The standard will also prohibit sales of cylinders with thin walls. As per the NBSM standard, the wall thickness of a cooking gas cylinder should be between 2.4 mm and 2.9 mm.

Gas bottlers need to meet security and infrastructural standards to acquire the NS certification. NBSM gives the NS 533 certification to bottling plants after inspecting the safety, security and technical aspects in the processes of receiving the LP gas, filling, handling and storage and delivery of the gas cylinders, cross-checking their weight and compulsorily using plastic cap to seal the valve. 

According to the NBSM, it has directed bottling plants to install at least advanced equipment used for compact valve testing and hydraulic testing. “These two testing mechanisms ensure safety of LPG cylinders to a larger extent,” said DG Mishra.

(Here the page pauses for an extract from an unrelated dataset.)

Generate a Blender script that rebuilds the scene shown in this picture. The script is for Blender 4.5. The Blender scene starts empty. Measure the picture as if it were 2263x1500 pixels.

Gas bottlers have been complaining of a surge in the costs if they start abiding by the gas certification standards. 

Bottlers must submit their plant registration document and ‘Quality Manual’ to the Bureau for NS certification.

Life of cylinder not set 

The NBSM has not set the lifetime of gas cylinders. “If the weight of a cylinder decreases by 5 per cent or more, it has to be destroyed immediately,” said Mishra.

According to him, bottlers should carry out the first hydraulic testing 10 years from the date of manufacture. Around 150,000 cylinders are used in Nepal on a daily basis. 

Nepal Police Spokesperson and DIG Posh Raj Pokharel said that the Headquarters does not have actual data on the number of accidents caused by explosion of cylinders. Since accident data are not available, the regulators do not question gas cylinder distributors who always claim their innocence and put blame on the users.